Create A One Page Risk Map For Your Channel
Channels often feel fragile. Algorithm changes, account issues, burnout, sponsor shifts or policy updates can all hit hard. Most of the time these risks are vague worries in the background. A one page risk map brings them into the open. You list what could realistically hurt the channel, how likely each risk is and what you can do to reduce impact.
The point is not to eliminate risk. That is impossible. The point is to face it clearly and prepare a few simple moves in advance.
List the main categories of risk
Start by mapping broad areas where trouble can come from.
- Platform and policy risks, such as account strikes or recommendation changes.
- Operational risks, such as data loss, tool failures or access issues.
- People risks, such as illness, burnout or key collaborators leaving.
- Financial risks, such as heavy dependence on one income stream or one sponsor type.
- Reputation risks, such as misunderstandings, public mistakes or bad collaborations.
These categories become sections on your one page map.
Describe specific risks inside each category
General worries are less useful than specific scenarios.
- Under platform, you might note a major change that reduces recommended traffic to your format.
- Under operations, you might note losing access to a main account or drive.
- Under people, you might note being unable to create for a month due to health.
Write each risk as a one line description that feels concrete.
Give each risk a rough likelihood and impact
You do not need precise numbers, only relative sense.
- Use a small scale for likelihood, such as low, medium or high over the next year or two.
- Use the same scale for impact on the channel if the risk happened.
- Mark high impact and at least medium likelihood items as priorities.
This helps you focus on the few risks that deserve planning attention.
Note simple mitigation steps for each priority risk
Mitigation is about reducing either likelihood or impact.
- For platform concentration, mitigation might be building an email list or a second platform presence over time.
- For data loss, mitigation might be regular backups and simple restore tests.
- For personal risk, mitigation might be a basic content buffer and a crisis communication plan.
Keep mitigation steps small and actionable so you can actually do them.
Assign owners and rough timelines
Risks stay theoretical if nobody owns the response.
- Assign each mitigation step to a person or role, even if that is you.
- Give each step a rough time frame, such as this month, this quarter or this year.
- Add the most urgent steps to your regular planning and project lists.
This pushes risk work into the same system as your other projects.
Keep the map visually simple
The map needs to fit on one page to be useful.
- Use a grid or simple table with columns for risk, category, likelihood, impact and mitigation.
- Highlight priority rows so they stand out at a glance.
- Avoid cramming in every possible detail. Use supporting notes elsewhere if needed.
Think of it as a cockpit overview, not a full manual.
Review the risk map on a regular rhythm
Risks change as the channel evolves.
- Look at the map during your quarterly planning session.
- Update likelihood and impact based on new information.
- Add new risks if they become real possibilities and remove ones that no longer apply.

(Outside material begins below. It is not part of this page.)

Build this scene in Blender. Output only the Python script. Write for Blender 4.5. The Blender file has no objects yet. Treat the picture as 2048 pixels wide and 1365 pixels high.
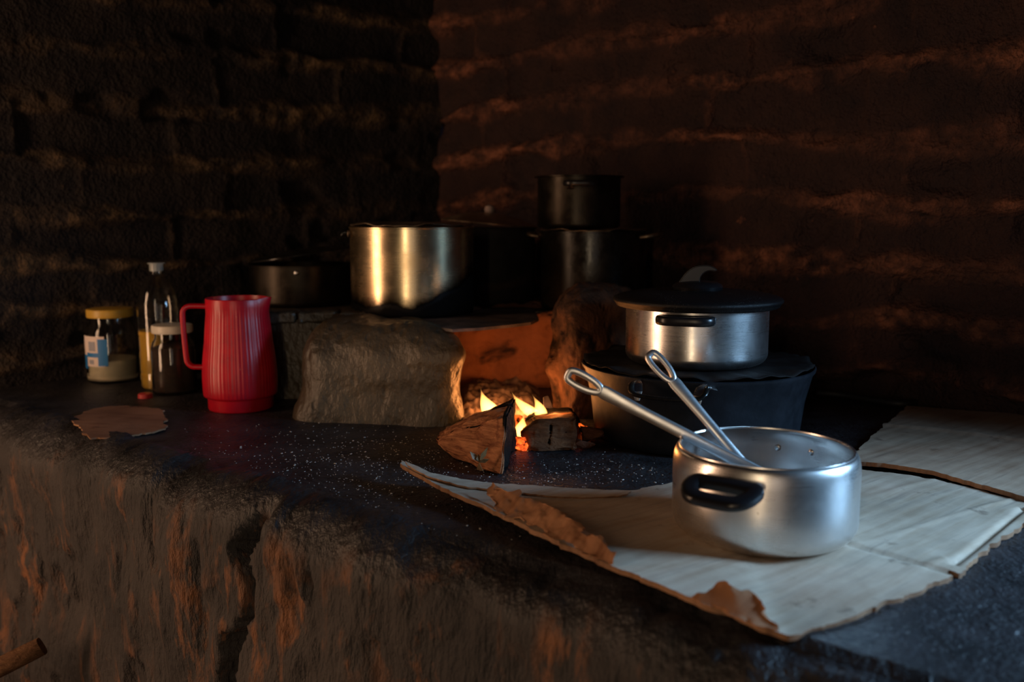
import bpy, bmesh, math, random
import numpy as np
from mathutils import Vector, Matrix
random.seed(7)
PI = math.pi
S = bpy.context.scene
COL = S.collection

# ------------------------------------------------------------------ camera
F = 1830.0; PITCH = math.radians(7.85); CAMZ = 0.385
cp, sp = math.cos(PITCH), math.sin(PITCH)
cam_d = bpy.data.cameras.new('camera'); cam = bpy.data.objects.new('camera', cam_d); COL.objects.link(cam)
cam.location = (0, 0, CAMZ); cam.rotation_euler = (PI/2 - PITCH, 0, 0)
cam_d.sensor_width = 36.0; cam_d.lens = F/2048*36.0; cam_d.clip_start = 0.02
cam_d.dof.use_dof = True; cam_d.dof.focus_distance = 1.38; cam_d.dof.aperture_fstop = 3.2
S.camera = cam

# ------------------------------------------------------------------ view, world, lights
S.view_settings.view_transform = 'Standard'; S.view_settings.look = 'None'
S.view_settings.exposure = 0.0; S.view_settings.gamma = 1.0; S.view_settings.use_curve_mapping = False
S.cycles.use_denoising = True
S.cycles.max_bounces = 8; S.cycles.sample_clamp_indirect = 4.0
W = bpy.data.worlds.new('world'); S.world = W; W.use_nodes = True
W.node_tree.nodes['Background'].inputs[0].default_value = (0.55, 0.45, 0.75, 1)
W.node_tree.nodes['Background'].inputs[1].default_value = 0.004

def area(name, loc, target, sx, sy, col, power, spread=180):
    l = bpy.data.lights.new(name, 'AREA'); l.shape = 'RECTANGLE'; l.size = sx; l.size_y = sy
    l.color = col; l.energy = power; l.spread = math.radians(spread)
    o = bpy.data.objects.new(name, l); COL.objects.link(o); o.location = loc
    d = Vector(target) - Vector(loc); o.rotation_euler = d.to_track_quat('-Z', 'Y').to_euler()
    return o
# daylight through the doorway on the left (sunlit red earth outside), a door left ajar behind, a window on the right
area('doorway_light', (-2.0, 0.95, 0.25), (0.0, 1.6, 0.25), 0.34, 1.6, (1.0, 0.60, 0.36), 18)
area('door_gap_light', (-0.55, -1.15, 0.35), (0.0, 1.8, 0.35), 0.09, 1.8, (1.0, 0.74, 0.47), 8)
area('window_light', (1.62, 0.86, 0.56), (0.38, 0.95, -0.05), 0.36, 0.42, (0.36, 0.65, 1.0), 5.6, 64)
# broad dim fill added far behind the camera, brightens the pot fronts
area('rear_fill_light', (0.10, -2.2, 0.05), (0.15, 1.0, 0.05), 1.1, 1.9, (1.0, 0.82, 0.70), 2.6)

def fire_light(loc, power, r):
    l = bpy.data.lights.new('fire_light', 'POINT'); l.color = (1.0, 0.34, 0.085); l.energy = power; l.shadow_soft_size = r
    o = bpy.data.objects.new('fire_light', l); COL.objects.link(o); o.location = loc

# ------------------------------------------------------------------ photo measurements -> world points
def ray(px, py):
    dx = (px-1024)/F; dy = -(py-682.5)/F
    return Vector((dx, cp + dy*sp, -sp + dy*cp))
def on(px, py, z=0.0):
    d = ray(px, py); t = (z-CAMZ)/d.z
    return Vector((d.x*t, d.y*t, z))
def at(px, py, Y):
    d = ray(px, py); t = Y/d.y
    return Vector((d.x*t, Y, CAMZ + d.z*t))

# ------------------------------------------------------------------ numpy noise
def _h(i, j, k, seed):
    n = (i*374761393 + j*668265263 + k*2147483647 + seed*1274126177) & 0xffffffff
    n = ((n ^ (n >> 13))*1274126177) & 0xffffffff
    n = ((n ^ (n >> 16))*2246822519) & 0xffffffff
    return ((n ^ (n >> 15)) & 0xffff)/65535.0
def vnoise(P, seed=0):
    P = np.asarray(P, dtype=np.float64); I = np.floor(P).astype(np.int64); f = P-I; f = f*f*(3-2*f)
    i, j, k = I[..., 0], I[..., 1], I[..., 2]; x, y, z = f[..., 0], f[..., 1], f[..., 2]
    r = 0
    for a in (0, 1):
        for b in (0, 1):
            for c in (0, 1):
                r = r + _h(i+a, j+b, k+c, seed)*(x if a else 1-x)*(y if b else 1-y)*(z if c else 1-z)
    return r*2-1
def fbm(P, octv=4, seed=0):
    r = 0; a = 1.0; P = np.asarray(P, dtype=np.float64)
    for o in range(octv):
        r = r + a*vnoise(P*(2**o), seed+o); a *= 0.5
    return r
def sstep(a, b, x):
    t = np.clip((x-a)/(b-a), 0, 1); return t*t*(3-2*t)            # also runs downhill when a > b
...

This keeps the map alive rather than frozen in the past.
Use the map during stressful moments
The map is not only for calm reviews.
- When a problem hits, check if it is one of the risks you already named.
- Follow any mitigation or response notes you wrote in calmer times.
- Afterwards, update the map based on what you learned.
Even partial preparation can reduce panic when something goes wrong.
Keep your risk mapping approach channel agnostic
Any creator, regardless of topic or format, faces platforms, operations, people, money and reputation. The specifics differ, but the structure of a one page risk map applies to all of them.
Practical checklist for a one page channel risk map
- List risk categories such as platform, operations, people, finance and reputation.
- Describe specific risks in each category in one line each.
- Assign rough likelihood and impact levels.
- Define simple mitigation steps and owners for the most important risks.
- Review and update the map regularly and use it during real problems.
When you create a one page risk map for your channel, risk stops being a vague cloud. You see clearly where you are exposed and what small actions can make the channel more robust over the long term.